GOAL: The complete listing should be restated exactly.

PROVIDED DATA:

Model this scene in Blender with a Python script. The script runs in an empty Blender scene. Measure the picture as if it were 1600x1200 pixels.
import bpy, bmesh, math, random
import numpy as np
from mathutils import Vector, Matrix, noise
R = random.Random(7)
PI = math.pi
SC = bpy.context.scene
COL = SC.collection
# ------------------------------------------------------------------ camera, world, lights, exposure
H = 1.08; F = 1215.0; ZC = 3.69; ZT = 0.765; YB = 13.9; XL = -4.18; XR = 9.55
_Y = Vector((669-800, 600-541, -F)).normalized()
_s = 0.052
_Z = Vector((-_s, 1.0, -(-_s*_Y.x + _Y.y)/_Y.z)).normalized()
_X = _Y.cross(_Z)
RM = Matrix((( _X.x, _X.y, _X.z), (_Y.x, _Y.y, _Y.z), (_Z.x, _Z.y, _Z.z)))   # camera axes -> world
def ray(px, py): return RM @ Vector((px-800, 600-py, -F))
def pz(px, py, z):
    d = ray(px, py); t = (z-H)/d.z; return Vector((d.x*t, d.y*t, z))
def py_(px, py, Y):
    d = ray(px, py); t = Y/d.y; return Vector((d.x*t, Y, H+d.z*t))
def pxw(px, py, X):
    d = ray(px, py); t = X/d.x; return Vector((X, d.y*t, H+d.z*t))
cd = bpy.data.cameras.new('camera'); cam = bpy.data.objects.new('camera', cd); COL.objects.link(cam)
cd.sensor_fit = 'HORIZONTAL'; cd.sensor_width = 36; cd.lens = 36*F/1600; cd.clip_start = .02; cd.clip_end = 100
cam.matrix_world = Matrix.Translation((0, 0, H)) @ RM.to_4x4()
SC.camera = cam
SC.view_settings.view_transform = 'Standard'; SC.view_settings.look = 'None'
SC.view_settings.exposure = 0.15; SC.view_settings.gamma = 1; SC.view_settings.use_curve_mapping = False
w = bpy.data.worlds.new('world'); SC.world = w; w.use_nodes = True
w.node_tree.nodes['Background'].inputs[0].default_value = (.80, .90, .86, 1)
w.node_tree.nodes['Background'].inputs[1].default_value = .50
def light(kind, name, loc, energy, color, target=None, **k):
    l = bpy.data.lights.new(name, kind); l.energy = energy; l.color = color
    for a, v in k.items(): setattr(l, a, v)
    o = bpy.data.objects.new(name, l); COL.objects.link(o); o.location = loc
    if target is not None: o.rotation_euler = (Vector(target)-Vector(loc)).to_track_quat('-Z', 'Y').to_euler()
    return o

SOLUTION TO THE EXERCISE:
Model this scene in Blender with a Python script. The script runs in an empty Blender scene. Measure the picture as if it were 1600x1200 pixels.
import bpy, bmesh, math, random
import numpy as np
from mathutils import Vector, Matrix, noise
R = random.Random(7)
PI = math.pi
SC = bpy.context.scene
COL = SC.collection
# ------------------------------------------------------------------ camera, world, lights, exposure
H = 1.08; F = 1215.0; ZC = 3.69; ZT = 0.765; YB = 13.9; XL = -4.18; XR = 9.55
_Y = Vector((669-800, 600-541, -F)).normalized()
_s = 0.052
_Z = Vector((-_s, 1.0, -(-_s*_Y.x + _Y.y)/_Y.z)).normalized()
_X = _Y.cross(_Z)
RM = Matrix((( _X.x, _X.y, _X.z), (_Y.x, _Y.y, _Y.z), (_Z.x, _Z.y, _Z.z)))   # camera axes -> world
def ray(px, py): return RM @ Vector((px-800, 600-py, -F))
def pz(px, py, z):
    d = ray(px, py); t = (z-H)/d.z; return Vector((d.x*t, d.y*t, z))
def py_(px, py, Y):
    d = ray(px, py); t = Y/d.y; return Vector((d.x*t, Y, H+d.z*t))
def pxw(px, py, X):
    d = ray(px, py); t = X/d.x; return Vector((X, d.y*t, H+d.z*t))
cd = bpy.data.cameras.new('camera'); cam = bpy.data.objects.new('camera', cd); COL.objects.link(cam)
cd.sensor_fit = 'HORIZONTAL'; cd.sensor_width = 36; cd.lens = 36*F/1600; cd.clip_start = .02; cd.clip_end = 100
cam.matrix_world = Matrix.Translation((0, 0, H)) @ RM.to_4x4()
SC.camera = cam
SC.view_settings.view_transform = 'Standard'; SC.view_settings.look = 'None'
SC.view_settings.exposure = 0.15; SC.view_settings.gamma = 1; SC.view_settings.use_curve_mapping = False
w = bpy.data.worlds.new('world'); SC.world = w; w.use_nodes = True
w.node_tree.nodes['Background'].inputs[0].default_value = (.80, .90, .86, 1)
w.node_tree.nodes['Background'].inputs[1].default_value = .50
def light(kind, name, loc, energy, color, target=None, **k):
    l = bpy.data.lights.new(name, kind); l.energy = energy; l.color = color
    for a, v in k.items(): setattr(l, a, v)
    o = bpy.data.objects.new(name, l); COL.objects.link(o); o.location = loc
    if target is not None: o.rotation_euler = (Vector(target)-Vector(loc)).to_track_quat('-Z', 'Y').to_euler()
    return o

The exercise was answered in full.